■ **Goal**
List all lines of the data that include the string "Python".
--*--
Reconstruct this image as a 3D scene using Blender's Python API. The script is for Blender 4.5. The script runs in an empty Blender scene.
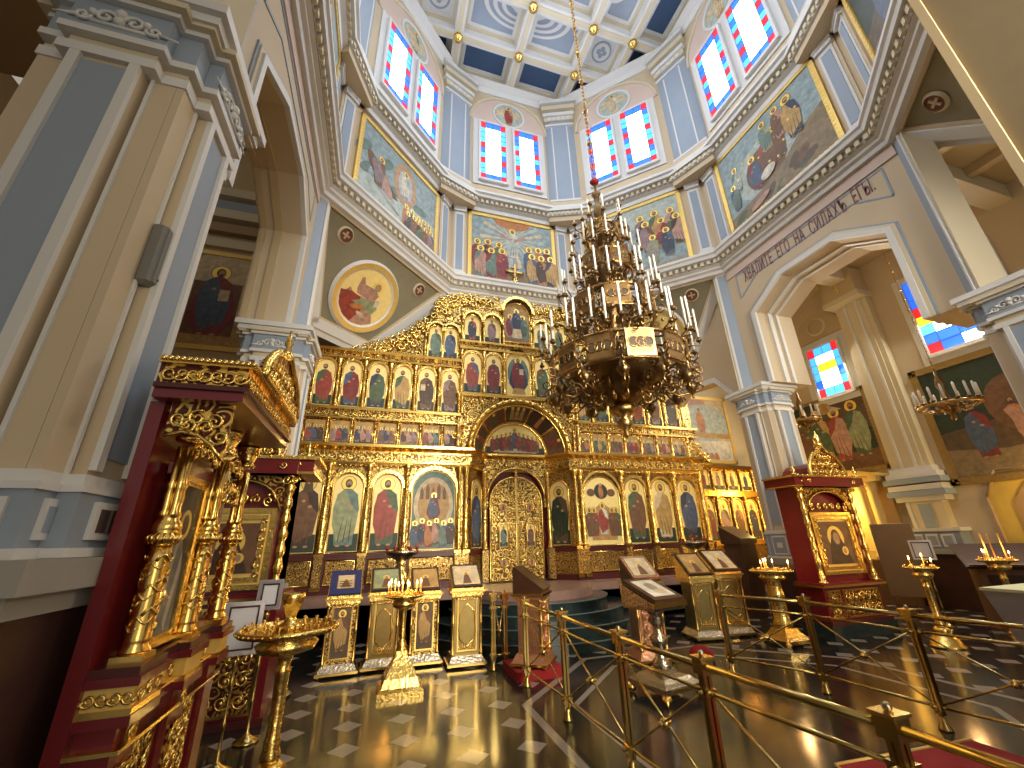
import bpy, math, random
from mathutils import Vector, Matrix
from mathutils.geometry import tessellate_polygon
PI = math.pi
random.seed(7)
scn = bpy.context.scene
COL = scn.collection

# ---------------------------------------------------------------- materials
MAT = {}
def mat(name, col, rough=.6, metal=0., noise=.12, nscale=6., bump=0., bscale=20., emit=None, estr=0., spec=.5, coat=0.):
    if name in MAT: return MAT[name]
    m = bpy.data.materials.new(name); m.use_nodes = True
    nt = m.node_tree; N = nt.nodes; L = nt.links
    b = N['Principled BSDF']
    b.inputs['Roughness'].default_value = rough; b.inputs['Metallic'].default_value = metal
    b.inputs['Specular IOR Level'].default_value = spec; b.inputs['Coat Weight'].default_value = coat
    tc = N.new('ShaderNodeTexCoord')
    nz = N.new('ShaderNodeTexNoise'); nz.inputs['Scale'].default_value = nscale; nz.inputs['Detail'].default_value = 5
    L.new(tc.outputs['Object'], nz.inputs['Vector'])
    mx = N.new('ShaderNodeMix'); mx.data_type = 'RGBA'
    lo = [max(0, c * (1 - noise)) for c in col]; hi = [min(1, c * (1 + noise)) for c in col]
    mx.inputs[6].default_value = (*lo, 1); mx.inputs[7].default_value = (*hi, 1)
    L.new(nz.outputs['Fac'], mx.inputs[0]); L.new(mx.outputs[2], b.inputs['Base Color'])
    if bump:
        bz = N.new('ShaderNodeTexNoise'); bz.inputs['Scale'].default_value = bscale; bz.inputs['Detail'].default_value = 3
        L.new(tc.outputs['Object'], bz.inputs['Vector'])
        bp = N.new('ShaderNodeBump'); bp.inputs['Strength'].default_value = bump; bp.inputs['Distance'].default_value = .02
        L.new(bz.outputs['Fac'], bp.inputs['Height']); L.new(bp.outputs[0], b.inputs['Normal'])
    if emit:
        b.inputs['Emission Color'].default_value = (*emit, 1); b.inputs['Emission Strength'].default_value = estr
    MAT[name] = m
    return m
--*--
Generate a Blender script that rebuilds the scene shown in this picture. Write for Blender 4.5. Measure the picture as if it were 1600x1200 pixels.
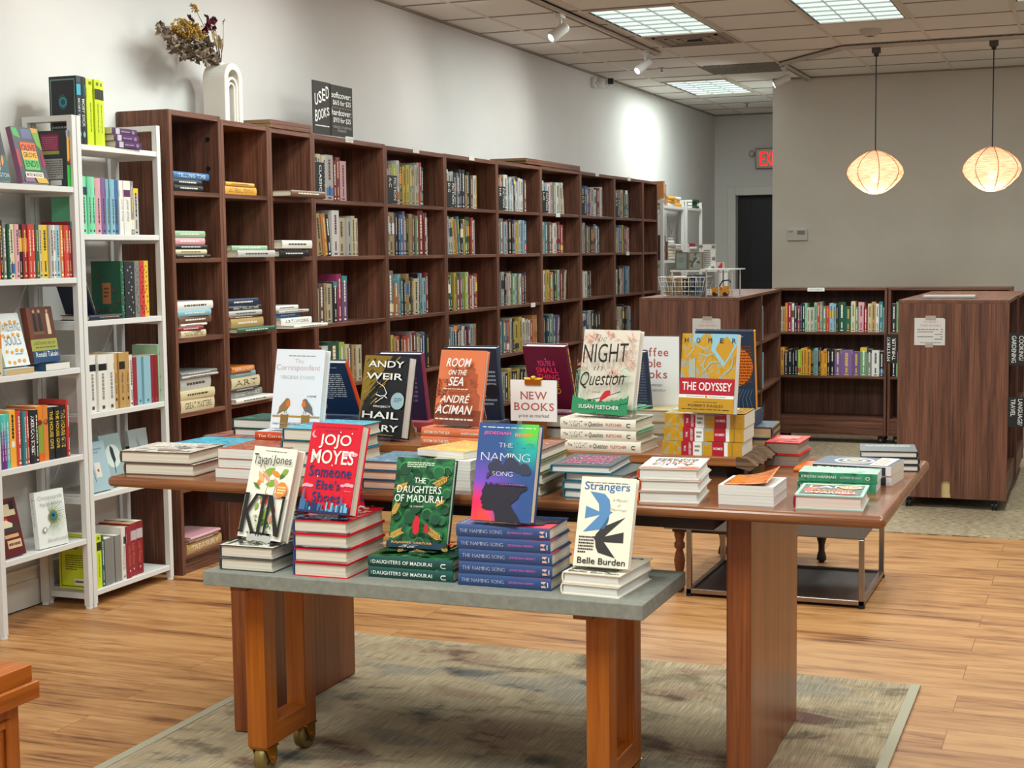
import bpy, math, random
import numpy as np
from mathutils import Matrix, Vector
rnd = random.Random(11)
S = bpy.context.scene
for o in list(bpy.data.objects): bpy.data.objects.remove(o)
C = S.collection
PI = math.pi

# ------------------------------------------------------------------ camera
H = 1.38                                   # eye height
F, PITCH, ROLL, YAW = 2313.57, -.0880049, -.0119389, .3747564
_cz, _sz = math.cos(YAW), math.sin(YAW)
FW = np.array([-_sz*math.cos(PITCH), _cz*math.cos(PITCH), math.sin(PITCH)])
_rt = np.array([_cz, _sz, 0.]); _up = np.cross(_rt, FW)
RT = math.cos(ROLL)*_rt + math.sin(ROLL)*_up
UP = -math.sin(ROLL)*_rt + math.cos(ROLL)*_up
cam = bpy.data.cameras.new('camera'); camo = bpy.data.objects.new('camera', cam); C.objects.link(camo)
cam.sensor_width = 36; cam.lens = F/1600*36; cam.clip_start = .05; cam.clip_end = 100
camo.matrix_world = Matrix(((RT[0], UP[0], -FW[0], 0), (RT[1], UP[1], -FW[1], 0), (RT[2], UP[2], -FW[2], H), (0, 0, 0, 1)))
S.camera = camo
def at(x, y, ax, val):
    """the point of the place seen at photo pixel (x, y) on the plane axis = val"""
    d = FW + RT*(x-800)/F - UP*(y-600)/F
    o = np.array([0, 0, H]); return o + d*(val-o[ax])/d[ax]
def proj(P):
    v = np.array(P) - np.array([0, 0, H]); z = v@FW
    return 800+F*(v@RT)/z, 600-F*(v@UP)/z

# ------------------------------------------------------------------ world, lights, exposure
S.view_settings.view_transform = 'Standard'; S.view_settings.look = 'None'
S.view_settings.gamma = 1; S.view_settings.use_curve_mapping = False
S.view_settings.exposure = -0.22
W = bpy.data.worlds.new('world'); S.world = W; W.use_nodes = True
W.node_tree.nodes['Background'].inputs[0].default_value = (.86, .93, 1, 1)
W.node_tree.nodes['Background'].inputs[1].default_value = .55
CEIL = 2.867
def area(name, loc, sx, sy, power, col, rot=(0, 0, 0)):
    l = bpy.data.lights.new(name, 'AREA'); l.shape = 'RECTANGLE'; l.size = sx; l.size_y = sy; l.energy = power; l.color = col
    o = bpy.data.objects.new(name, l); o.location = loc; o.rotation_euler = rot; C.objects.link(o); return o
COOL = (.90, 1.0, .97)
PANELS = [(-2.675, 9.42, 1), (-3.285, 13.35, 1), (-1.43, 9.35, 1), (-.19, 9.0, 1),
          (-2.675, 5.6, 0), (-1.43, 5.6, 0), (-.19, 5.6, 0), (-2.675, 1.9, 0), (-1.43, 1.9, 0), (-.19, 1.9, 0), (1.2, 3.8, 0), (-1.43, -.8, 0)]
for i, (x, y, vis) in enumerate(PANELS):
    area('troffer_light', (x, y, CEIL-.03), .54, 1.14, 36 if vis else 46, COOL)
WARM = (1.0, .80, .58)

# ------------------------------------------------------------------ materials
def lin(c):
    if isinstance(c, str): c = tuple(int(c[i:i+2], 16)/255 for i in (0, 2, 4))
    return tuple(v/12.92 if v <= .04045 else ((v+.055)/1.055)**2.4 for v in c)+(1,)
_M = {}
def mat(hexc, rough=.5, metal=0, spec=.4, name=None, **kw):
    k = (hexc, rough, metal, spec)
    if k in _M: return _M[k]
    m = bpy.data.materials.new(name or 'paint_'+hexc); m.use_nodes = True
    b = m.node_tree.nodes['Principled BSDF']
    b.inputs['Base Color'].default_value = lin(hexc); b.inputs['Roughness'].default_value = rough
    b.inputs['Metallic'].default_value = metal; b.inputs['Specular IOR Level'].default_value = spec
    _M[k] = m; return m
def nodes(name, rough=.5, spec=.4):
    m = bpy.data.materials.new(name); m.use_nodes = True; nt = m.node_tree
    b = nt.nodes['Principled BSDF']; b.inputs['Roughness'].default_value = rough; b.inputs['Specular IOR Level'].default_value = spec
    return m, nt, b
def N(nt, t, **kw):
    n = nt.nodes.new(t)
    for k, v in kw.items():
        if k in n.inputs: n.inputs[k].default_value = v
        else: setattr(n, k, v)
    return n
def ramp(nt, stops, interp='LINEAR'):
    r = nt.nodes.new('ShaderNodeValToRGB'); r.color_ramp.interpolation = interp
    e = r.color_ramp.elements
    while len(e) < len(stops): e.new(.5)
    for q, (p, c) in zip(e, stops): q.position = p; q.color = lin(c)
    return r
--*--
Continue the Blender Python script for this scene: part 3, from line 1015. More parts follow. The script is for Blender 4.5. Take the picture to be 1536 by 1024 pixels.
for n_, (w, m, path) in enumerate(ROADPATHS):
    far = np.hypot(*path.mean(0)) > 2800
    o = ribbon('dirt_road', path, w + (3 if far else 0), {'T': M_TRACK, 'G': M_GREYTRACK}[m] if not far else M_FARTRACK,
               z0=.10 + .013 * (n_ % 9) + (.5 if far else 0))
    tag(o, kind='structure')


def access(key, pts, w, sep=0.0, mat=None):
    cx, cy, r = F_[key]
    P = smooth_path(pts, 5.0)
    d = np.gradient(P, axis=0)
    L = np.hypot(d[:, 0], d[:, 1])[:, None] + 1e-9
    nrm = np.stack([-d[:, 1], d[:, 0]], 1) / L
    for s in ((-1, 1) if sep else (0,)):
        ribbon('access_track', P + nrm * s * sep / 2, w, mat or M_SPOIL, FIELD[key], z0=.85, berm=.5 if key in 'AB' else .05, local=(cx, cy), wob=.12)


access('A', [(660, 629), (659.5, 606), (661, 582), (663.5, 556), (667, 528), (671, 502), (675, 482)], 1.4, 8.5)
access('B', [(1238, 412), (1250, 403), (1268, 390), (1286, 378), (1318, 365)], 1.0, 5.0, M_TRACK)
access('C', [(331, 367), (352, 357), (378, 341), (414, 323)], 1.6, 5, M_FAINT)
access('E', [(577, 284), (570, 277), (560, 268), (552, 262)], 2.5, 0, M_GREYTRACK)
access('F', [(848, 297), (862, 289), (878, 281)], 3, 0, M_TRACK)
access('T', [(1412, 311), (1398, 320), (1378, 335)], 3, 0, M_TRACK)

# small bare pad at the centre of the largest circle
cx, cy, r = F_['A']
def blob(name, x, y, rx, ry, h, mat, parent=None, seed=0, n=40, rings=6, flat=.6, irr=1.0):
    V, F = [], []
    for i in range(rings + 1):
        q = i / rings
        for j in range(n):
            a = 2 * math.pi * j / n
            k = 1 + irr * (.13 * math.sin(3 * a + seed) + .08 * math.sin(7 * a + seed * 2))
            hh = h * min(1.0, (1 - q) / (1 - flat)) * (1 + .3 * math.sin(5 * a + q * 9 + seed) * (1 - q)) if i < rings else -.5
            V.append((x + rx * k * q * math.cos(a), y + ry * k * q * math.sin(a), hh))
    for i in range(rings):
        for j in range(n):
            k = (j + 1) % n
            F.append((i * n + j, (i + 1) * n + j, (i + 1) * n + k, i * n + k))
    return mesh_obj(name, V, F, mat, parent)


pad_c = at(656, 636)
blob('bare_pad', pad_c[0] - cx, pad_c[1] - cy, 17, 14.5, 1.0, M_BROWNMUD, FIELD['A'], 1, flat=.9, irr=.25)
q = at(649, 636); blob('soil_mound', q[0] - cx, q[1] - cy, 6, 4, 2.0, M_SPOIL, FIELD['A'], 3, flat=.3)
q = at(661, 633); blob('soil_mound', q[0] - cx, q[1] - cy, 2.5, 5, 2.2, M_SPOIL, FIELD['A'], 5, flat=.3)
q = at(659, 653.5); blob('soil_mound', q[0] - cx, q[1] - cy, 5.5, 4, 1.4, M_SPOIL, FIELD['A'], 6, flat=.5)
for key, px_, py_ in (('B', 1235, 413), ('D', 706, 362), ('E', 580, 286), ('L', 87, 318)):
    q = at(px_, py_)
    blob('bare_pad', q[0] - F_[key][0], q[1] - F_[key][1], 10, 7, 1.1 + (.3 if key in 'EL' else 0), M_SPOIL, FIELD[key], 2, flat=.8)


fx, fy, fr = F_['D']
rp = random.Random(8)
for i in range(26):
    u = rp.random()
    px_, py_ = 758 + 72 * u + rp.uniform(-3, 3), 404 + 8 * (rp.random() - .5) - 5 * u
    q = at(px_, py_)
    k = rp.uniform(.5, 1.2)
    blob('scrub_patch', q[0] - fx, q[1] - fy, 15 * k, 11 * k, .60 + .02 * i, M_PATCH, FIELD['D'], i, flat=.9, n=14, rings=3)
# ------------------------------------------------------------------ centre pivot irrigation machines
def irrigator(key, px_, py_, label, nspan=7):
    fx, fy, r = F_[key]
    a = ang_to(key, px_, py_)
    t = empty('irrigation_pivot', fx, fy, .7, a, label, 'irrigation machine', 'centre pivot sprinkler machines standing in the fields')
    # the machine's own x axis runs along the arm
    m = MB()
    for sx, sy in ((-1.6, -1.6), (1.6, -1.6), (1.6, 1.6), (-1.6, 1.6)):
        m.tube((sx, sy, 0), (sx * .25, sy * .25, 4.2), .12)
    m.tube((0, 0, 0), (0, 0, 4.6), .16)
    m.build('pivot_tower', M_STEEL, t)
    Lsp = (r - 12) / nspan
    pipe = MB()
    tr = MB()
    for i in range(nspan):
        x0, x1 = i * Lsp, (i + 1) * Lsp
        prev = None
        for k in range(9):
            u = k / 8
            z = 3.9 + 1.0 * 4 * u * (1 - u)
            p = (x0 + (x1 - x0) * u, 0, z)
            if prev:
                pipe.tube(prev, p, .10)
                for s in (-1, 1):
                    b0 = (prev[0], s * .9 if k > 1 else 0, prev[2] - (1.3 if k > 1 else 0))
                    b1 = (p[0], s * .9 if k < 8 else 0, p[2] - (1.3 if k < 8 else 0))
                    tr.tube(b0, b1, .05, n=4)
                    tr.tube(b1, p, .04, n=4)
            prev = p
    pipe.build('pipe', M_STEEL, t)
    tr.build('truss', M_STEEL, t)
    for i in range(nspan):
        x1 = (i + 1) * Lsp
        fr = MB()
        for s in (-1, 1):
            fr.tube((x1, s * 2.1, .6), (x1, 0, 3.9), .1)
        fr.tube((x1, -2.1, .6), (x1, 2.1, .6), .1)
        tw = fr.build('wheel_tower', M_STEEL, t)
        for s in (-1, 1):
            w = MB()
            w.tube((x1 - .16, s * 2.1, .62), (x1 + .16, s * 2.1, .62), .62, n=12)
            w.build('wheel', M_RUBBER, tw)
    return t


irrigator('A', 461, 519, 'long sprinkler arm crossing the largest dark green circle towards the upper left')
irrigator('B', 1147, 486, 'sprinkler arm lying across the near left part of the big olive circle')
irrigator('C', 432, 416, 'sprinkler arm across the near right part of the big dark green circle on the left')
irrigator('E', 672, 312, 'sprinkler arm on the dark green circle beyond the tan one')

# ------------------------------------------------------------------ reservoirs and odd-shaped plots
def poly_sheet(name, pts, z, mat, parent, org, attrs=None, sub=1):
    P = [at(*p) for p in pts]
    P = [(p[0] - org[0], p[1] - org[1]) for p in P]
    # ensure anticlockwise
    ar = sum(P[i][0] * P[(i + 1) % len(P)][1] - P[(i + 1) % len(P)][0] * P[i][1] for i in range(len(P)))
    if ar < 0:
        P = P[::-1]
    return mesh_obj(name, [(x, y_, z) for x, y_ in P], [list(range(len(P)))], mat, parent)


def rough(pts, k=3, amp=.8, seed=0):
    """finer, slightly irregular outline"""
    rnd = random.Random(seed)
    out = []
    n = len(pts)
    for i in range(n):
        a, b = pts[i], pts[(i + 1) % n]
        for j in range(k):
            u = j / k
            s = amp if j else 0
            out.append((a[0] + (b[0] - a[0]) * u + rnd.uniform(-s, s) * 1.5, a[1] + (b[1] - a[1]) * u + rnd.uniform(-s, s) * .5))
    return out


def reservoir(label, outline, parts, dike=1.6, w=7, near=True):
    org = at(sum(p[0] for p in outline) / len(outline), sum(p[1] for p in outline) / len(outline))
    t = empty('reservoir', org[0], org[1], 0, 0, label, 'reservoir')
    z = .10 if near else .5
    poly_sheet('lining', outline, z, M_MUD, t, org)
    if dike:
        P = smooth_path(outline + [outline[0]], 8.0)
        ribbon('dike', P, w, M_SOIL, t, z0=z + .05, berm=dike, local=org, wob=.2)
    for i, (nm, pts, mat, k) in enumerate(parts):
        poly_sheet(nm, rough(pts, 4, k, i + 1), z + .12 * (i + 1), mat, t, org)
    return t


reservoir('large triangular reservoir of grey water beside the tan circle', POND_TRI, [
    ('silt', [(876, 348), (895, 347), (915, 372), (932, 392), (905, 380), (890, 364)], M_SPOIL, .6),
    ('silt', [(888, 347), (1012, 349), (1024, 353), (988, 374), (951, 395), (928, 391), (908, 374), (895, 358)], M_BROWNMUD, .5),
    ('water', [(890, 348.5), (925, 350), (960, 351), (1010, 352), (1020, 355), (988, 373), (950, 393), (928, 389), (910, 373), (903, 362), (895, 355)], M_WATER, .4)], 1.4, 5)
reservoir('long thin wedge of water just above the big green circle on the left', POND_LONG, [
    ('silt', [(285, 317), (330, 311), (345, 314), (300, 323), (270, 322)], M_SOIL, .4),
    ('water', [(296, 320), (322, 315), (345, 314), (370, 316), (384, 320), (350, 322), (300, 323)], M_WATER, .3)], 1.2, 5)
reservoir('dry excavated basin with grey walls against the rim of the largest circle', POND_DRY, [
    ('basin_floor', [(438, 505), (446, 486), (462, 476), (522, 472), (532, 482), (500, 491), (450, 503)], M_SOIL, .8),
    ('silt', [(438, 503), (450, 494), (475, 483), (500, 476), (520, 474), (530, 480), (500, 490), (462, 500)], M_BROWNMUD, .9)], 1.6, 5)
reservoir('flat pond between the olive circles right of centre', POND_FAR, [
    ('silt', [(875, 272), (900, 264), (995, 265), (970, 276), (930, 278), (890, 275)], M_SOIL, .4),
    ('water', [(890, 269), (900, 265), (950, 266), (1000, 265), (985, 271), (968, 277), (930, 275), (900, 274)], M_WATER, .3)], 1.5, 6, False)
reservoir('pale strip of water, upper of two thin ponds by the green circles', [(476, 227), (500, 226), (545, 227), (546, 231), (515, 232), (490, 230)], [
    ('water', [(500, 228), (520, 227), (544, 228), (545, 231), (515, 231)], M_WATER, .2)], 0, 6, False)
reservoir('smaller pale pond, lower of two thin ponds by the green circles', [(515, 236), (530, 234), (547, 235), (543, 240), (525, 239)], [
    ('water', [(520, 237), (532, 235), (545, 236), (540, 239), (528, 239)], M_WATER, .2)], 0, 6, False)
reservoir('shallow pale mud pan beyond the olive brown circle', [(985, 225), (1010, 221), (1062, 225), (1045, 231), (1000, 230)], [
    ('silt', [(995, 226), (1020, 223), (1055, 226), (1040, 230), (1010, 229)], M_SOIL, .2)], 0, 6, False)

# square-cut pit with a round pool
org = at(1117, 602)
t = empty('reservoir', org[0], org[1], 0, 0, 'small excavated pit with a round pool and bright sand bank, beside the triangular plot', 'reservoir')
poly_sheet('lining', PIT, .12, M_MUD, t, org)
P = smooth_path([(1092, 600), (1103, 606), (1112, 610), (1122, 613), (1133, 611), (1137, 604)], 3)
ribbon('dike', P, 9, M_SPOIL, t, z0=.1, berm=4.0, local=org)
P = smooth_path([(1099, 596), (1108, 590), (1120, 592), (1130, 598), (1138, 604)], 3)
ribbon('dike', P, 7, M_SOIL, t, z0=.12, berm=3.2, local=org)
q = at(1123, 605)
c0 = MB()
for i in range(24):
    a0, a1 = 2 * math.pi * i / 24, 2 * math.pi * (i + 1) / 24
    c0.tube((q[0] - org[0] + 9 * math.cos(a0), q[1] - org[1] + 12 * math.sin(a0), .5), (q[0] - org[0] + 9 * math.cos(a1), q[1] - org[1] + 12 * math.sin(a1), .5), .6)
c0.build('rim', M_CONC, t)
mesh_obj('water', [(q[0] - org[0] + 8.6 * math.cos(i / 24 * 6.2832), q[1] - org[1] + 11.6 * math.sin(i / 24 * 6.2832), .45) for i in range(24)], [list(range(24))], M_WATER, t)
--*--
■ **Task answer**
Reconstruct this image as a 3D scene using Blender's Python API. The script is for Blender 4.5. The script runs in an empty Blender scene.
Continue the Blender Python script for this scene: part 3, from line 1015. More parts follow. The script is for Blender 4.5. Take the picture to be 1536 by 1024 pixels.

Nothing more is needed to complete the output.